Levado, numa rede, mortalmente ferido até o Benfica, Plácido foi cercado por dezenas de seringueiros, a quem disse:
-Meus amigos, a morte é um fenômeno tão natural como a vida e quem tem sabido viver, melhor saberá morrer! Eu só lamento é que havendo tanta ocasião gloriosa para morrer, esses heróis me matem pelas costas. Mas... Em Canudos, fizeram pior.
(Informações recolhidas do “Almanaque Acreano”, obra inédita produzida por Océlio Medeiros e sua filha Elizabeth Skvarnavicius).






Patrimônio histórico


Foram comigo ao local onde Plácido de Castro caiu morto, em 1908, o historiador Marcus Vinicius das Neves, o pequeno empresário da construção civil, Quintela, e a líder comunitária Terezinha, brava defensora do Lago do Amapá. E logo chegaram os donos da festa: o governador Binho Marques, os candidatos ao Senado Jorge Viana e Edvaldo Magalhães, e o candidato a governador Tião Viana, todos do PT.
Cerca de 40 pessoas, entre convidados, jornalistas e políticos permaneceram de pé cerca de 40 minutos, uns falando, outros ouvindo sobre a revolucionária história acreana. Seu Quintela, um pioneiro das lutas socioambientais, disse ter conhecido alguns membros do exército de Plácido de Castro. E se mostrou generoso com os vencidos, reconhecendo mérito em personalidades demonizadas por historiadores. Ele desconfia, por exemplo, que não foi Alexandrino quem matou o comandante da Revolução Acreana, porque, pelo que tem ouvido falar, “ele não era homem de matar ninguém pelas costas”.
Tião Viana, acatando sugestão do irmão, Jorge, disse que se for eleito vai construir uma linda biblioteca e outras instalações que atendam melhor aos visitantes interessados em conhecer toda essa história. Afinal, ele é autor do projeto que conduziu a figura de Plácido de Castro ao Panteão da Pátria, onde figuram os heróis nacionais, em Brasília;  e tem se empenhado em publicar pela editora do Senado, importantes obras  sobre o tema.

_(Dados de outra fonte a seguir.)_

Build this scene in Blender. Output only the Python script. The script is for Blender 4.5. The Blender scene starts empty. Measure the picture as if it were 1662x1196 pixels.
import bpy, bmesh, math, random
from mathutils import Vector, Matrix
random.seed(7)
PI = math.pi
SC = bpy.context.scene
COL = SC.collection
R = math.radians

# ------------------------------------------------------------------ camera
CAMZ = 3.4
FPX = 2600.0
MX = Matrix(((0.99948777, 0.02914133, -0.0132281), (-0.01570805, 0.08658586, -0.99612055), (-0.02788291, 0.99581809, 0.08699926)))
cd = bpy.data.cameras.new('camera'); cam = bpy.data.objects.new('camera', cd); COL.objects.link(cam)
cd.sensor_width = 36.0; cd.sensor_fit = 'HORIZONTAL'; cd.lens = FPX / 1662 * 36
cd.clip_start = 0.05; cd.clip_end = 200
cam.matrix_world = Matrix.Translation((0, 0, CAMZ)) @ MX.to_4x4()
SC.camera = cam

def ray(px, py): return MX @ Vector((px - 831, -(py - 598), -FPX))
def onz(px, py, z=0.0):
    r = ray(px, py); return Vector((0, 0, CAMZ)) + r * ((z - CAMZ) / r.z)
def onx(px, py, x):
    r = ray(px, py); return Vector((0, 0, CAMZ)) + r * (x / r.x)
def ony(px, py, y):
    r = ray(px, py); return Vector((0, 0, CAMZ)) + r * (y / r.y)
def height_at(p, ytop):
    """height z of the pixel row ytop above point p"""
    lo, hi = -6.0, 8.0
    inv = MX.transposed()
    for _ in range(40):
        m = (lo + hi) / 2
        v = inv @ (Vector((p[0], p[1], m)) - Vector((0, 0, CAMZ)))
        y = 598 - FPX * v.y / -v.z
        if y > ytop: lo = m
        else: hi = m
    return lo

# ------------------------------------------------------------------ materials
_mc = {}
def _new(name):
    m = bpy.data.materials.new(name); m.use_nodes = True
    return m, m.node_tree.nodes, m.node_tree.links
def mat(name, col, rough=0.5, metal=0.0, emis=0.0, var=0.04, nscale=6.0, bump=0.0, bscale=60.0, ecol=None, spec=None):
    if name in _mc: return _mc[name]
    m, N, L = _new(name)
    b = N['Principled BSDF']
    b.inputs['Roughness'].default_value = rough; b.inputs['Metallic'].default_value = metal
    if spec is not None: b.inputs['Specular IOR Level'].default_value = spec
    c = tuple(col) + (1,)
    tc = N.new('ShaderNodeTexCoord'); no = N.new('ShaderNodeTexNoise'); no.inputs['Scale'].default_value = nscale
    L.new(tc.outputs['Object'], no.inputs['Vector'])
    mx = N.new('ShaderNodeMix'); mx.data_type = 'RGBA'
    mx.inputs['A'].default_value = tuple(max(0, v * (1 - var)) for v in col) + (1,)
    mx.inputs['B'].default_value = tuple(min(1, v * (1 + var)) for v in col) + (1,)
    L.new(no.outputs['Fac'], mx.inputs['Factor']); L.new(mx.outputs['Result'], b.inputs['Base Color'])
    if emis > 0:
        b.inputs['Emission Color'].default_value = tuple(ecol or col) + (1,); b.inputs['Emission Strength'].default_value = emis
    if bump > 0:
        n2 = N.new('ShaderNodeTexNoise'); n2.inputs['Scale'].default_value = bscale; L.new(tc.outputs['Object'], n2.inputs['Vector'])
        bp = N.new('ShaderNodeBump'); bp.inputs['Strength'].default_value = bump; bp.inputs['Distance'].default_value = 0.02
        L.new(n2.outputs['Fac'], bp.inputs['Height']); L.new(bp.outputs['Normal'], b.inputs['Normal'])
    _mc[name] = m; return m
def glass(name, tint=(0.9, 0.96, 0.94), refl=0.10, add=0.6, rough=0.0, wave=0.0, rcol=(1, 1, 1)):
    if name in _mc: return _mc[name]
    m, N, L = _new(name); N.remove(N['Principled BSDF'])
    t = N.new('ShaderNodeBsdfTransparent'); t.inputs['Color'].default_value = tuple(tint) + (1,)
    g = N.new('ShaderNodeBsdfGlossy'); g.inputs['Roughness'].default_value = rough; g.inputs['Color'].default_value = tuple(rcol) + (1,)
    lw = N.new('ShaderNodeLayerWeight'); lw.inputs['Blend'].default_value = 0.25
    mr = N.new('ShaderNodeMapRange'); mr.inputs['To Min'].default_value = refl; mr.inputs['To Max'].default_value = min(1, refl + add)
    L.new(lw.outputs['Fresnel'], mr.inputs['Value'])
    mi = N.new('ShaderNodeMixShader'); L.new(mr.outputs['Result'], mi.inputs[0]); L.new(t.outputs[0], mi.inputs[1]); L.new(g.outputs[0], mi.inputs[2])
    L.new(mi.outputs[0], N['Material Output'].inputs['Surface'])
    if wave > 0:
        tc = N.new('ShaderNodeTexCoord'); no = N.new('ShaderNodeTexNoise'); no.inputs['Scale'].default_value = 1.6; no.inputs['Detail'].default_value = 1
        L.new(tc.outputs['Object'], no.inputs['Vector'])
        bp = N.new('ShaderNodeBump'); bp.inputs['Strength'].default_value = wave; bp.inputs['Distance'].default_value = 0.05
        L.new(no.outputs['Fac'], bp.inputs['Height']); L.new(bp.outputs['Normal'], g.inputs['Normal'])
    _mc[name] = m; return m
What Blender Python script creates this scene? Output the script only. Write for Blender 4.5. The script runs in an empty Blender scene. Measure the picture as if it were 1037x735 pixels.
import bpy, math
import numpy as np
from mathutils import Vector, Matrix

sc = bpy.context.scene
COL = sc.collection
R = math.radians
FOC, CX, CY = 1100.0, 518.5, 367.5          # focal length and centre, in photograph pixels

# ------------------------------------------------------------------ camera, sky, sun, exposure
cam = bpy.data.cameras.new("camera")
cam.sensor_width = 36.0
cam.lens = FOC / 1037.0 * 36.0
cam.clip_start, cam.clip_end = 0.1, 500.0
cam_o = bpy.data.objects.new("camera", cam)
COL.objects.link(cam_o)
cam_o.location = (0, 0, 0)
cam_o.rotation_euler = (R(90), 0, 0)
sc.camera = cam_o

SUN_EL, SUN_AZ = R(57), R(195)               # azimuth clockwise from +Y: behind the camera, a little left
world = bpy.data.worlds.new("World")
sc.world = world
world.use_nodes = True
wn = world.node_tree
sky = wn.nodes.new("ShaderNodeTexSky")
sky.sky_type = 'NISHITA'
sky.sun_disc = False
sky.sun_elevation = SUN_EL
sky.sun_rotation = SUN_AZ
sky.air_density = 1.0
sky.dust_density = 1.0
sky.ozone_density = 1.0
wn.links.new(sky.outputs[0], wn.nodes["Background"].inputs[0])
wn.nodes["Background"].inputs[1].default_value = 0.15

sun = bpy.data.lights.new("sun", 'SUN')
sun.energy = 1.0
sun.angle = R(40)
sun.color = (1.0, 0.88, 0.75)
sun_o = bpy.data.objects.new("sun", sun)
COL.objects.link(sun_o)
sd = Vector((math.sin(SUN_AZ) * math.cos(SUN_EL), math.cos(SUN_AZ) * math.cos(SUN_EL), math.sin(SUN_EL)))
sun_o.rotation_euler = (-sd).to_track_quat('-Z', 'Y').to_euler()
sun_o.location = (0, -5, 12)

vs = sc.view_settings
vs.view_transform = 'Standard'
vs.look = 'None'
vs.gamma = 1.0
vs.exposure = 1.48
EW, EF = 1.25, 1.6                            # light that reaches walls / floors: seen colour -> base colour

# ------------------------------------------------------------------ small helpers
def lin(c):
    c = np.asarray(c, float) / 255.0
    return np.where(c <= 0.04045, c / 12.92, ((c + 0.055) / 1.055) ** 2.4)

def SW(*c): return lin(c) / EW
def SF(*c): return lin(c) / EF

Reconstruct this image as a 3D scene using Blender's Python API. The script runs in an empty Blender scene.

Na contramão do seu Quintela, Tião manifestou, entretanto, que se pudesse entrar numa maquina do tempo e saltar no começo do século XX, cuidaria de promover justa punição ao suspeito Alexandrino.
Jorge Viana, Edvaldo Magalhães e Binho Marques falaram no mesmo tom para enfatizar a importância da história acreana no projeto político da Frente Popular do Acre. Todos aprovam a idéia de ampliar a discussão sobre a Revolução Acreana, trazendo para o primeiro plano, heróis ainda não reconhecidos, mas que são citados nos relatos simples de quem se orgulha de suas raízes.
Bom, a solenidade, embora incluída na agenda dos candidatos, não pareceu eleitoral, mas incomum e necessária.